Lines containing the string "this" are to be counted; report only how many there are.
--- Start of INFORMATION SUPPLIED ---
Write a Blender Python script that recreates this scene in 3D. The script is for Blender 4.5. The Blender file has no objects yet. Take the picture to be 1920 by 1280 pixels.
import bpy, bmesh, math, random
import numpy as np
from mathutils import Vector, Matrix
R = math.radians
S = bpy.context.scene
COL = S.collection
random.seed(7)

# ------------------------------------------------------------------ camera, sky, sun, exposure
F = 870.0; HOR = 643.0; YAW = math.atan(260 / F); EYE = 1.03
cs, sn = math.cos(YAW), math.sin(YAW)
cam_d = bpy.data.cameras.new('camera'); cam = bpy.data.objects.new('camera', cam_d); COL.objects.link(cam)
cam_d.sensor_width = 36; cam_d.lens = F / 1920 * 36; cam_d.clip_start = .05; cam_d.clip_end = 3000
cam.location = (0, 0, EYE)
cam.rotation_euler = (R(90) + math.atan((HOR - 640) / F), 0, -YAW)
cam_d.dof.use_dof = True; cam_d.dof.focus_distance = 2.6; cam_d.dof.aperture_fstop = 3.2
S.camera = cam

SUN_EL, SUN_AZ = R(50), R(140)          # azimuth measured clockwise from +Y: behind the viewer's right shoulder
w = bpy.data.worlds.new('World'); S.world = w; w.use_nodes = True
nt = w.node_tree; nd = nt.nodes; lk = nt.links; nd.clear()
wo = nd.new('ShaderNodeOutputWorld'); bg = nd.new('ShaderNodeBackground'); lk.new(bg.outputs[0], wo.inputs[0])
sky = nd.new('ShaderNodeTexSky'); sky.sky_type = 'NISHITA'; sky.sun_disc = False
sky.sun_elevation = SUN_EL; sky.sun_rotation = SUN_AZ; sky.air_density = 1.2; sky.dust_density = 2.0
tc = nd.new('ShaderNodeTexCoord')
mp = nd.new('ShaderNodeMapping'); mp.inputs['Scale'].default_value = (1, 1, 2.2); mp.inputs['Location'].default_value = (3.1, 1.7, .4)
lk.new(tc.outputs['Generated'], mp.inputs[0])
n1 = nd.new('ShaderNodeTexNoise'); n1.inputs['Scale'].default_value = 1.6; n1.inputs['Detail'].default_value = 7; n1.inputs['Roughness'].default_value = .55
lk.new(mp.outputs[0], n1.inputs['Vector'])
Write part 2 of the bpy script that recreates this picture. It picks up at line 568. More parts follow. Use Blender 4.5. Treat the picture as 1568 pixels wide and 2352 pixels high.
--- End of INFORMATION SUPPLIED ---
REPLY TO THE TASK
2